> _Provided data_:
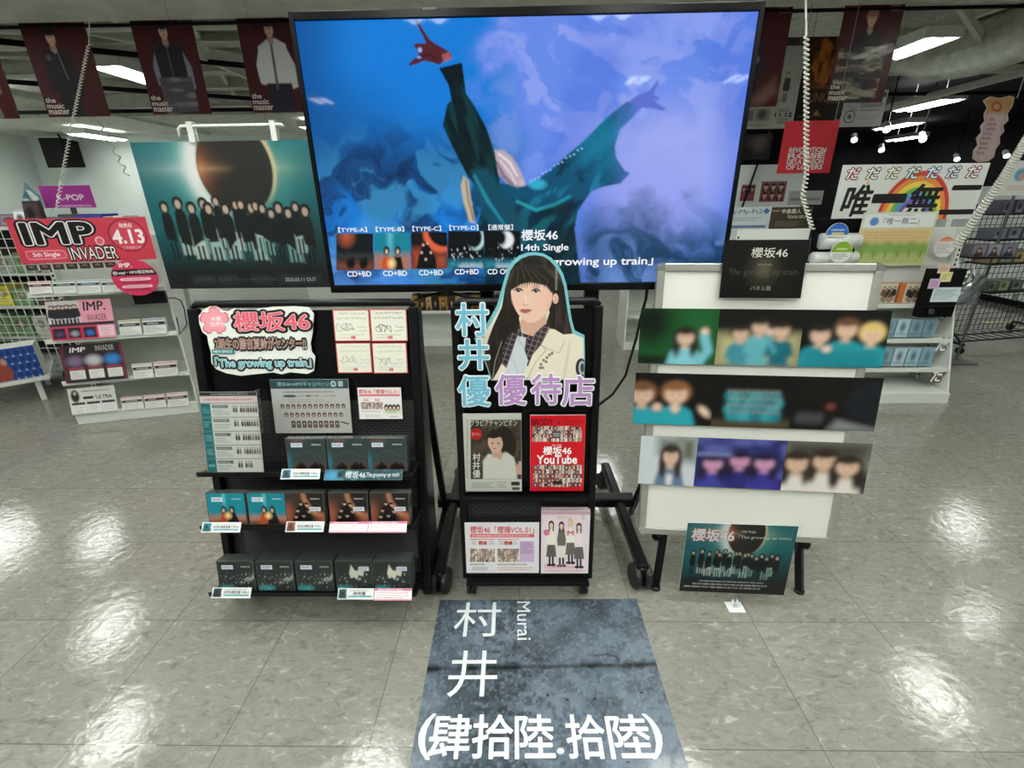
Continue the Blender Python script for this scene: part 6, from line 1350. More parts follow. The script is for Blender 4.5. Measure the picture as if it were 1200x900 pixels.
for k, (x0, y0, x1, y1, s_, c) in enumerate(((32.5, 330, 59, 345, 0, (196, 60, 90)), (60.5, 329, 87, 344.5, 0, (30, 60, 56)), (88.5, 328, 116, 344, 0, (70, 120, 160)), (117.5, 327.5, 145, 343, 0, (90, 120, 130)), (138, 375, 163.5, 393.5, 1, (120, 110, 40)), (166, 373, 193, 392, 1, (50, 60, 110)), (154, 426.5, 177.5, 443.5, 2, (150, 130, 70)), (179.5, 424, 206.5, 441.5, 2, (170, 40, 60)), (141, 465.5, 166, 480.5, 3, (196, 80, 100)), (168, 463, 192.5, 479, 3, (190, 60, 84)), (194.5, 460.5, 219, 477, 3, (196, 90, 110)))):
    p = gpanel((x0, y0), (x1, y0 - 1), (x1 + 3, y1 - 1.5), (x0 + 3, y1), -0.01, 12); a = Art(p, 34, 24, unit=True); a.fill((218, 220, 216)); a.rect(0.02, 0.04, 0.98, 0.14, tuple(int((q + 230) / 2) for q in c)); a.rect(0.02, 0.24, 0.98, 0.44, tuple(int(q * .4) for q in c)); a.lines(0.2, 0.28, 0.8, 0.4, 1, (220, 220, 220), 0.5, k); a.lines(0.06, 0.5, 0.92, 0.9, 4, tuple(int((q + 150) / 2) for q in c), 0.35, k + 7)
    ct[s_] = ct.get(s_, 0) + 1
    poster('stock_card', a, 'white stock card box, %s from left on the %s shelf of the white unit' % (ORD[ct[s_] - 1], sh_n[s_]), 'card box', 'stock card boxes on the white shelf', th=0.035, edge=(206, 206, 200))
mb = MB(); c0 = gz(208, 345, -0.02); mb.tube([gz(192, 350, 0.0), gz(205, 349, 0.02), gz(212, 352, 0.03), gz(216, 362, 0.03), gz(219, 380, 0.01), gz(211, 392, 0.01), gz(207, 372, 0.0)], 0.004, 6); tag(mb.build('black_cable', RUBBER, smooth=True), 'thin black cable dangling down the right side of the white shelf', 'cable')
# ================================================================ FAR LEFT WIRE RACK AND GOODS
wr = empty('wire_rack', (-5.0, 4.15, 0), 'white wire grid rack at the far left stacked with packaged goods', 'rack')
xA, xB, yw = -6.6, -3.7, 4.0
mb = MB()
for k in range(40): x = xA + (xB - xA) * k / 39; mb.tube([(x, yw, 0.12), (x, yw, 1.36)], 0.0035, 5)
for k in range(18): z = 0.12 + 1.24 * k / 17; mb.tube([(xA, yw, z), (xB, yw, z)], 0.0035, 5)
mb.build('wire_grid', WHITE, wr)
for z in (0.16, 0.44, 0.72, 1.0, 1.38): mb = MB(); mb.box((xA, yw + 0.02, z - 0.02), (xB, yw + 0.42, z)); mb.build('shelf', WHITE, wr)
mb = MB(); mb.box((xA, yw + 0.42, 0.1), (xB, yw + 0.44, 1.38)); mb.build('back_panel', DGREY, wr)
for x in (xA + 0.2, -5.2, -4.3): caster(wr, x, yw + 0.1, 0.12, 0.05)
rg = random.Random(21); n_ = 0
GN = {(186, 176, 156): 'beige', (150, 160, 150): 'grey-green', (206, 204, 196): 'white', (120, 150, 110): 'green', (84, 70, 66): 'brown', (170, 150, 160): 'mauve', (214, 200, 60): 'yellow'}
def pack(lo, hi, col, label, group, seed):
    rg2 = random.Random(seed); mb = MB(); w_, h_ = hi[0] - lo[0], hi[2] - lo[2]
    mb.box(lo, (hi[0], hi[1], lo[2] + h_ * 0.86), col); q = Panel(((lo[0] + hi[0]) / 2, lo[1] - 0.001, lo[2] + h_ * 0.43), (1, 0, 0), (0, 0, 1), w_ * 0.94, h_ * 0.8)
    a = Art(q, 16, 16, unit=True); a.fill(col); a.rect(0.08, 0.5, 0.92, 0.92, tuple(min(255, int(c * 1.2)) for c in col)); a.ell(0.5, 0.36, 0.3, 0.22, tuple(int(c * .6) for c in col), 0.05); a.ell(0.5, 0.36, 0.15, 0.14, (206, 180, 160), 0.05); a.lines(0.15, 0.6, 0.85, 0.85, 2, (70, 70, 70), 0.4, seed); a.to(mb)
    x0, x1 = lo[0] + w_ * 0.3, hi[0] - w_ * 0.3; y = (lo[1] + hi[1]) / 2; mb.box((x0, y - 0.004, lo[2] + h_ * 0.86), (x1, y + 0.004, lo[2] + h_), tuple(int(c * .9) for c in col))
    tag(mb.build('goods_pack', GLOSS, bevel=0.003), label, 'packaged goods', group)
for si, z in enumerate((0.44, 0.72, 1.0)):
    x = -5.9; k = 0
    while x < -3.95:
        w_ = rg.uniform(0.13, 0.2); col = rg.choice(list(GN)[:6]) if not (si == 1 and k % 3 == 1) else (214, 200, 60); h_ = rg.uniform(0.16, 0.24)
        pack((x, yw + 0.04, z), (x + w_, yw + 0.3, z + h_), col, '%s pack, %s from left on the %s shelf of the wire rack' % (GN[col], ORD[min(k, 11)], ('lower', 'middle', 'upper')[si]), 'packs on the far left wire rack', n_); n_ += 1; k += 1; x += w_ + 0.02
# goods on top
zt = 1.38
def topbox(px, Y, w_, d_, h_, col, name, label, cat, tilt=0.0):
    x = onY(px, 250, Y)[0]; mb = MB(); c, s_ = math.cos(tilt), math.sin(tilt)
    v = np.array([(-w_/2, 0, 0), (w_/2, 0, 0), (w_/2, d_, 0), (-w_/2, d_, 0), (-w_/2 * .9, 0.03, h_), (w_/2 * .9, 0.03, h_), (w_/2 * .9, d_, h_), (-w_/2 * .9, d_, h_)])
    v = np.stack([v[:, 0] * c - v[:, 1] * s_ + x, v[:, 0] * s_ + v[:, 1] * c + Y, v[:, 2] + zt], 1)
    mb.add(v, [(0, 3, 2, 1), (4, 5, 6, 7), (0, 1, 5, 4), (1, 2, 6, 5), (2, 3, 7, 6), (3, 0, 4, 7)], col)
    q = Panel((v[0] + v[1] + v[4] + v[5]) / 4 - np.array([0, 0.004, 0]), v[1] - v[0], v[4] - v[0], w_ * .8, h_ * .8); a = Art(q, 14, 12, unit=True); a.fill(tuple(min(255, int(k * 1.25 + 8)) for k in col)); a.ell(0.4, 0.5, 0.25, 0.3, tuple(int(k * .5) for k in col), 0.1); a.lines(0.1, 0.7, 0.9, 0.95, 1, (190, 190, 190), 0.5, 2); a.to(mb)
    return tag(mb.build(name, GLOSS, bevel=0.004), label, cat)
topbox(8, 4.1, 0.22, 0.2, 0.10, (120, 100, 112), 'goods_bag', 'mauve goods bag at the left end on top of the wire rack', 'bag')
topbox(22, 4.1, 0.13, 0.2, 0.13, (190, 192, 194), 'goods_bag', 'shiny white goods bag on top of the wire rack', 'bag', 0.2)
topbox(36, 4.08, 0.16, 0.05, 0.20, (60, 44, 44), 'photo_stand', 'dark framed photo on top of the wire rack beside purple sign', 'photo')
topbox(58, 4.1, 0.15, 0.2, 0.07, (40, 96, 140), 'goods_bag', 'small blue bag on top of the wire rack below the purple sign', 'bag')
topbox(74, 4.12, 0.18, 0.2, 0.09, (52, 62, 66), 'goods_bag', 'dark green bag on top of the wire rack under curly cord', 'bag')
topbox(100, 4.1, 0.25, 0.2, 0.09, (36, 52, 132), 'folded_towel', 'folded deep blue towel on top of the wire rack', 'towel')
topbox(121, 4.1, 0.1, 0.2, 0.07, (150, 160, 140), 'goods_bag', 'pale green bag right of the folded blue towel', 'bag')
topbox(134, 4.1, 0.1, 0.2, 0.075, (190, 196, 200), 'goods_bag', 'white bag nearest the eclipse poster on top of the wire rack', 'bag')
p = pxpanel((0, 4.3, 0), (0, -1, 0), (25, 214), (46, 214), (46, 245), (25, 245)); a = Art(p, 40, 50, unit=True); a.fill((96, 140, 150)); a.poly([(0.35, 0.25), (0.6, 0.3), (0.95, 0.6), (0.6, 0.75)], (214, 216, 214)); a.rect(0.5, 0.7, 0.95, 1, (176, 130, 124)); a.poly([(0.1, 0.5), (0.4, 0.3), (0.4, 0.6)], (60, 110, 120)); T_ = [(0.45, 0.0), (0.98, 0.5), (1.0, 1.0), (0.35, 1.0), (0.3, 0.62), (0.0, 0.6)]; a.cut(T_, -0.01)
mb = MB(); prism(mb, p, [((x - .5) * p.w, (.5 - y) * p.h) for x, y in T_][::-1], 0.01, (110, 150, 158)); a.to(mb); tag(mb.build('goods_pennant', PAPER), 'pale teal pointed cut-out beside the purple sign', 'cut-out')
p = pxpanel((0, 4.42, 0), (0, -1, 0), (44, 216), (106, 219), (112, 244), (53, 243)); a = Art(p, 80, 34, unit=True); a.fill((166, 52, 146)); a.mix(sstep(.4, .7, fbm(a.X, a.Y, .4, 3)) * .25, (140, 40, 130)); a.text('K-POP', 0.3, 0.4, 0.82, 0.66, (240, 226, 238), 0.02); a.lines(0.3, 0.86, 0.95, 0.98, 1, (226, 190, 220), 0.8, 3); mb = MB(); slab(mb, p, 0.006, (166, 52, 146)); a.to(mb)
mb.box((p.c[0] - 0.02, 4.43, 1.38), (p.c[0] + 0.02, 4.45, p.c[2]), (60, 60, 60)); tag(mb.build('genre_sign', PAPER), 'purple genre sign standing on top of the far left rack', 'sign')
# blue patterned display box and the ledge it stands on
n = np.array([math.sin(R(40)), -math.cos(R(40)), 0.0]); c = onplane(25, 425, (onY(25, 425, 3.55)), n)
p = pxpanel(c, n, (-30, 424), (34, 395), (49, 432), (-12, 459)); a = Art(p, 90, 60, unit=True); a.fill((34, 82, 160))
for i in range(8):
    for j in range(4): a.ell(0.06 + i * 0.125 + 0.06 * (j % 2), 0.14 + j * 0.24, 0.048, 0.1, (22, 52, 116), 0.015); a.ell(0.12 + i * 0.125 + 0.06 * (j % 2), 0.26 + j * 0.24, 0.016, 0.03, (190, 206, 226), 0.01)
a.poly([(0, 0.3), (0.4, 0.25), (0.52, 0.75), (0.45, 1), (0, 1)], (150, 66, 50)); a.ell(0.42, 0.4, 0.05, 0.1, (190, 150, 130), 0.02)
poster('patterned_box', a, 'blue circle-patterned display box with red corner at the left edge', 'box', th=0.22)
q2 = Panel(p.c + p.v * (p.h * 1.02 ) - p.n * 0.25 - p.u * 0.25, p.u, p.v, p.w * 0.8, p.h); a = Art(q2, 60, 50, unit=True); a.fill((40, 92, 110))
for i in range(6):
    for j in range(4): a.ell(0.08 + i * 0.165 + 0.08 * (j % 2), 0.14 + j * 0.24, 0.06, 0.1, (26, 62, 78), 0.015)
poster('patterned_box', a, 'dim teal patterned box above and behind the blue one', 'box', th=0.2)
b0_ = p.c - p.v * p.h / 2; fr2 = lambda v: b0_ + np.outer(v[:, 0], p.u) - np.outer(v[:, 1], p.n) + np.outer(v[:, 2], (0, 0, 1.0))
tt = empty('low_display_stand', (b0_[0], b0_[1], 0), 'low white display stand under the blue patterned box', 'stand')
MB().box((-p.w, -0.03, -0.035), (p.w / 2 + 0.03, 0.55, -0.004), fr=fr2).build('top_board', WHITE, tt, bevel=0.003)
for x in (-p.w * .8, p.w / 2 - 0.08):
    for d in (0.03, 0.48): MB().box((x, d, -b0_[2] + 0.0), (x + 0.035, d + 0.035, -0.035), fr=fr2).build('leg', WHITE, tt)
# wall loudspeaker
s0 = onY(73, 180, 11.6); t = empty('wall_speaker', (s0[0], 11.75, s0[2] - 0.3), 'black loudspeaker hung high near the pale wall at left', 'speaker')
mb = MB(); w_, h_, d_ = 0.26, 0.3, 0.3
v = np.array([(-w_, -d_, -h_), (w_, -d_, -h_), (w_ * .8, d_ * .6, -h_ * .9), (-w_ * .8, d_ * .6, -h_ * .9), (-w_, -d_, h_), (w_, -d_, h_), (w_ * .8, d_ * .6, h_ * .9), (-w_ * .8, d_ * .6, h_ * .9)]) + np.array([s0[0], 11.7, s0[2]])
mb.add(v, [(0, 3, 2, 1), (4, 5, 6, 7), (0, 1, 5, 4), (1, 2, 6, 5), (2, 3, 7, 6), (3, 0, 4, 7)]); mb.build('cabinet', BLACKM, t, bevel=0.01)
mb = MB(); mb.box((s0[0] - w_ * .92, 11.385, s0[2] - h_ * .93), (s0[0] + w_ * .92, 11.4, s0[2] + h_ * .93)); mb.build('grille', mat('speaker_grille', (18, 18, 19), 0.8, 0, 0.4, 300), t)
MB().tube([(s0[0], 11.7, s0[2] + h_ * .9), (s0[0] - 0.05, 11.7, 3.03)], 0.02, 8).build('bracket', BLACKM, t)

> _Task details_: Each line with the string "from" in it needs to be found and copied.

> _Output for this task_:
Continue the Blender Python script for this scene: part 6, from line 1350. More parts follow. The script is for Blender 4.5. Measure the picture as if it were 1200x900 pixels.
    poster('stock_card', a, 'white stock card box, %s from left on the %s shelf of the white unit' % (ORD[ct[s_] - 1], sh_n[s_]), 'card box', 'stock card boxes on the white shelf', th=0.035, edge=(206, 206, 200))
        pack((x, yw + 0.04, z), (x + w_, yw + 0.3, z + h_), col, '%s pack, %s from left on the %s shelf of the wire rack' % (GN[col], ORD[min(k, 11)], ('lower', 'middle', 'upper')[si]), 'packs on the far left wire rack', n_); n_ += 1; k += 1; x += w_ + 0.02